State v. Towle

796 P.2d 1208 | Or. Ct. App. | 1990

BUTTLER, P. J.

Defendant appeals his conviction, on stipulated facts, for being an ex-convict in possession of a firearm, ORS 166.270(1), and for giving false information to a police officer. ORS 807.620. He assigns error to the denial of his motion to suppress evidence of a firearm found during a search of his vehicle. Because we conclude that the motion should have been granted, we reverse the firearm conviction but affirm the conviction for giving false information to a police officer.

Officer Putnam of the Springfield Police Department stopped defendant for an improper right-hand turn. When asked for his driver’s license, defendant responded that he had no driver’s license and that he did not have “any identification.” Defendant showed the officer a vehicle registration in the name of Violet Markel. When Putnam asked defendant his name, he said, “Dean Markel.” Putnam asked defendant his middle name; defendant paused and then responded “Christopher.” Putnam asked his date of birth; defendant again hesitated before answering “10-22-60.” Defendant’s hesitancy aroused Putnam’s suspicion that defendant was lying about his identity.
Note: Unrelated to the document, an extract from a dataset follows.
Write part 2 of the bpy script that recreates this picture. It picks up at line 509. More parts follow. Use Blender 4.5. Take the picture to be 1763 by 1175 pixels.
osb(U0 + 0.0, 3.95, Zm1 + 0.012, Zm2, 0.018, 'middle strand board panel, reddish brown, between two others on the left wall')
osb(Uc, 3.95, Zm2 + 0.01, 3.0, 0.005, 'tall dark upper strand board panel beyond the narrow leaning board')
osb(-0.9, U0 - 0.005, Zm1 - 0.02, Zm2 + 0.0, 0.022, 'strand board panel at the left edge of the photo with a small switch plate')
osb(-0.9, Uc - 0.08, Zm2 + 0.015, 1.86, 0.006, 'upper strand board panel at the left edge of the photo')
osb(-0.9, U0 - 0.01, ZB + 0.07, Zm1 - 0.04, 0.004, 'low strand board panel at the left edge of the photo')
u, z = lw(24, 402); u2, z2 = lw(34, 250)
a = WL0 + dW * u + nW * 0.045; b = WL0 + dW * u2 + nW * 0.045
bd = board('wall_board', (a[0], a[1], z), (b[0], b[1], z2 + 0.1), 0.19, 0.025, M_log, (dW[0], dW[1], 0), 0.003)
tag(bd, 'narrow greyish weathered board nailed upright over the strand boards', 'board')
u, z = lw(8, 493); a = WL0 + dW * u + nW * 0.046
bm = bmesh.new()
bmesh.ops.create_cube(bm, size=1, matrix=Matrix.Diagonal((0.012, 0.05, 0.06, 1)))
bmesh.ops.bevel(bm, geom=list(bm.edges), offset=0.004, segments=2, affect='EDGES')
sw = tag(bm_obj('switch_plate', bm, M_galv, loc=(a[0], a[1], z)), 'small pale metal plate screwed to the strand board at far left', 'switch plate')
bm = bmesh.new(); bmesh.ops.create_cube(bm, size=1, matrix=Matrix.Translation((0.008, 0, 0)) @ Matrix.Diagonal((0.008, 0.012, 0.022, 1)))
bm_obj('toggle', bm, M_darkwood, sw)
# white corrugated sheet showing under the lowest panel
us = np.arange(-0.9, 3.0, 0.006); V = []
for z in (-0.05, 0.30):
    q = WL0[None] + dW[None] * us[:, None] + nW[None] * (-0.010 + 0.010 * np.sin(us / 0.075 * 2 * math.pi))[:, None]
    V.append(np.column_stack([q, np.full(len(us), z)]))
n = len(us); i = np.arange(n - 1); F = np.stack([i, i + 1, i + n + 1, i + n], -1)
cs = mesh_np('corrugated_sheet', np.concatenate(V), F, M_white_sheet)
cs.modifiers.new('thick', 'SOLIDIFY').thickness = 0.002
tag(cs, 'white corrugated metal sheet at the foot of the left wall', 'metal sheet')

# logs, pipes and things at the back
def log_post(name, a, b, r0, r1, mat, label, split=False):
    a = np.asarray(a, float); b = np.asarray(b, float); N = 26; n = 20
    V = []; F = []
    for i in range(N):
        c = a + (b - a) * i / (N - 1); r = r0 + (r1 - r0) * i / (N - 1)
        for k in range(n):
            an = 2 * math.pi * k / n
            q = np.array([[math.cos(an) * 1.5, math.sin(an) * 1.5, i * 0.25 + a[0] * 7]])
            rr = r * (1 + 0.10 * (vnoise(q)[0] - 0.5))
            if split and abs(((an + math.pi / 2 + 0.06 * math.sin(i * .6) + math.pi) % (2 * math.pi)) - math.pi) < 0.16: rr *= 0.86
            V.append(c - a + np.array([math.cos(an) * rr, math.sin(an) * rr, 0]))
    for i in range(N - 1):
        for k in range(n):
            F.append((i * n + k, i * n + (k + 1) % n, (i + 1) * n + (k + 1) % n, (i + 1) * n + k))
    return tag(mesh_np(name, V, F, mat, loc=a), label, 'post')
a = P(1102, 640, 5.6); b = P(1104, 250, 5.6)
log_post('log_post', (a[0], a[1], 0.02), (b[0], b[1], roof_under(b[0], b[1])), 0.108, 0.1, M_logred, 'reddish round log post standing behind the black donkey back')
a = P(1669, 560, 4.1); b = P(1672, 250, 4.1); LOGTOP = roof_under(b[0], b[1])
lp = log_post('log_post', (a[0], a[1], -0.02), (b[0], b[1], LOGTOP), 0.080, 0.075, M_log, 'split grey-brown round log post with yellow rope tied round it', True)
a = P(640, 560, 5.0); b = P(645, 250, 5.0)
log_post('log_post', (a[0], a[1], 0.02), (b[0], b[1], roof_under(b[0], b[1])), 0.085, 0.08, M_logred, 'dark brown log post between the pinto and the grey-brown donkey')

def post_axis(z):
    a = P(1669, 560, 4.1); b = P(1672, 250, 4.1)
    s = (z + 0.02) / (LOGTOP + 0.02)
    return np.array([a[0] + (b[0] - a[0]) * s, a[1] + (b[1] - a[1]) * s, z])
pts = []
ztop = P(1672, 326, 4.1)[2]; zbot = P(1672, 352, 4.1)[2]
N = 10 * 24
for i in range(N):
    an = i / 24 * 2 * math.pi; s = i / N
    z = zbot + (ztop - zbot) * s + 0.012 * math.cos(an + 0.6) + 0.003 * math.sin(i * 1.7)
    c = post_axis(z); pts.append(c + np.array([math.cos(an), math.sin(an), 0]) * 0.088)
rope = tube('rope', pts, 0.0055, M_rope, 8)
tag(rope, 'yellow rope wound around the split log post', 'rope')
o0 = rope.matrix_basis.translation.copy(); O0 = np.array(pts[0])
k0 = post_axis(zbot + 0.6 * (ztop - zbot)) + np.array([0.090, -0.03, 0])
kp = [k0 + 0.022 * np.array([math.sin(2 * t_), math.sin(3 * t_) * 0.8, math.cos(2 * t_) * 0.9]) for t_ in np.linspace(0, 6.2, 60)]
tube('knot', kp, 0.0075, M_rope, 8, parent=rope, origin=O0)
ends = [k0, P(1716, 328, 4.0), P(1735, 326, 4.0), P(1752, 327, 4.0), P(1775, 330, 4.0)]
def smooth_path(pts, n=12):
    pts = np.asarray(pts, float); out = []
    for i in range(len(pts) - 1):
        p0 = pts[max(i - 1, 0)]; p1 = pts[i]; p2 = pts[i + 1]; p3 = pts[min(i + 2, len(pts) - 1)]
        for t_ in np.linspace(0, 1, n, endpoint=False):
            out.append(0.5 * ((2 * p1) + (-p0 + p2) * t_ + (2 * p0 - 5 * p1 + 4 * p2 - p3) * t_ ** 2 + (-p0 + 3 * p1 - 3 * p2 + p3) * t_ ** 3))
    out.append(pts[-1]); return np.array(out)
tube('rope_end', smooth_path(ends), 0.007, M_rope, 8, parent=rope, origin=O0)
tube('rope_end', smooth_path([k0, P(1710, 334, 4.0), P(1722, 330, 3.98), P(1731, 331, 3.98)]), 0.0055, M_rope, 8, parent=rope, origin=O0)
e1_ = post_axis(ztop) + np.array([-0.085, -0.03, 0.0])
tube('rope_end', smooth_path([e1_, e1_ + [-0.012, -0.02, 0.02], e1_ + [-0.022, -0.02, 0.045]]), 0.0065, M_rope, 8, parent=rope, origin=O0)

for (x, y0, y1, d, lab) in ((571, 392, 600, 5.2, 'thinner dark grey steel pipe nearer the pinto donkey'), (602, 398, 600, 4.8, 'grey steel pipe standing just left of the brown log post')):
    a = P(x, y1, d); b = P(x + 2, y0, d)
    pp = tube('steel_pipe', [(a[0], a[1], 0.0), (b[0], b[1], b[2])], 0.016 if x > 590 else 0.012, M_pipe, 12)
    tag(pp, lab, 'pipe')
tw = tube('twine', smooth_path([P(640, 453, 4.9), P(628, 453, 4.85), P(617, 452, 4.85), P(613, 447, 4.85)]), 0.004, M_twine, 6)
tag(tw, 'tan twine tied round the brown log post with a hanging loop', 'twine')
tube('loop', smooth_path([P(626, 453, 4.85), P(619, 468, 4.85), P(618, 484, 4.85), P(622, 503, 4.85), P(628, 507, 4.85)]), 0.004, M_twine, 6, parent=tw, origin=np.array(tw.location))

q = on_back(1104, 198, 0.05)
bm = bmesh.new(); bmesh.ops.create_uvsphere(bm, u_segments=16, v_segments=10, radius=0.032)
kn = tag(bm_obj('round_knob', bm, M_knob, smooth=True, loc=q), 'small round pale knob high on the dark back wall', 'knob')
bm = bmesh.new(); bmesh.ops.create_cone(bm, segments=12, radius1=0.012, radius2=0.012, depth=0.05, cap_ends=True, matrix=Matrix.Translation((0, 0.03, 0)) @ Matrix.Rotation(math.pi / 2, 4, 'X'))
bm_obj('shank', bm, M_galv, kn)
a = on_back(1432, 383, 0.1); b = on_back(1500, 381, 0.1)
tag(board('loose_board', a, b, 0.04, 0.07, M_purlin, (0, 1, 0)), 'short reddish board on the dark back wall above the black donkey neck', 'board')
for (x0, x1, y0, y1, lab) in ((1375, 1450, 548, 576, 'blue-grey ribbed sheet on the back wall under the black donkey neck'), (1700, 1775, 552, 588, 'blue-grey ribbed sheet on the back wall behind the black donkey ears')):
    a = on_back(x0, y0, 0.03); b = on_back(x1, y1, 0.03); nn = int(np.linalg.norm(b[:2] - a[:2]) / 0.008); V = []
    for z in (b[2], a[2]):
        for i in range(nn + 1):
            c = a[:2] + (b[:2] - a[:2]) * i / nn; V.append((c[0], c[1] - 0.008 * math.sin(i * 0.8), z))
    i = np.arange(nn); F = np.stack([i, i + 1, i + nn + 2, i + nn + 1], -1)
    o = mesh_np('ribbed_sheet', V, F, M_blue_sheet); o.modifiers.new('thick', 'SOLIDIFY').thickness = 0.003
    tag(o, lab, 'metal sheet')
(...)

Putnam arrested defendant for failure to present a driver’s license, ORS 807.570(l)(b)(A), handcuffed him and put him in the back of the police car. After a records check failed to reveal any record under the name “Dean Christopher Markel,”1 Putnam thoroughly searched the interior of defendant’s vehicle for evidence of his identity. He removed a closed suitcase from the back seat, opened it and found the revolver that defendant seeks to suppress.2 As Putnam was concluding his search, another officer appeared on the scene and recognized defendant from a previous arrest. He correctly identified him as Rocky Towle.

The trial court concluded that ORS 807.570(4) authorized the search of defendant’s vehicle and the suitcase. It provides:

*646“A police officer may detain a person arrested or cited for the offense of [failure to present a driver’s license] only for such time as reasonably necessary to investigate and verify the person’s identity.”

That subsection only authorizes detention for the time reasonably necessary to “investigate and verify” identification. It does not, as we held in State v. Nelson, 102 Or App 106, 109, 792 P2d 486 (1990), “authorize a warrantless search for evidence of identity.”

Neither can the search be justified, as the state contends, because it was incident to defendant’s arrest for failure to present a driver’s license. We rejected that argument in State v. Scheer, 99 Or App 80, 781 P2d 859 (1989), and again in State v. Nelson, supra.3 Identification, although clearly relevant to issuing a citation, is not relevant to the offense of failure to present a driver’s license and, therefore, not “relevant to the crime for which defendant was arrested.” State v. Caraher, 293 Or 741, 759, 653 P2d 942 (1982).4

Because ORS 807.570 permits an officer to issue a citation or to make an arrest, a stopped person who fails to satisfy the officer of his identity may be taken into custody and to jail to give the officer time to ascertain his identity. The officer may not, however, search him or his effects for identification. Therefore, the motion to suppress should have been granted.

Defendant gives no reason to reverse his conviction for giving false information to a police officer, and we sustain it.

Conviction for giving false information to a police officer affirmed; conviction for ex-convict in possession of a firearm reversed and remanded for a new trial.

We cannot tell from the record whether a negative records check indicated that no driver’s license existed under the name of Dean Christopher Markel or whether no record of any kind existed under that name.

Putnam also found a driver’s license that did not belong to defendant or the other passenger in the car.

Both cases were decided after the trial in this case.

The state does not argue that the search could be justified as incident to defendant’s arrest for giving false information to a police officer. It implicitly concedes that the search preceded the officer’s having probable cause to arrest defendant for that crime.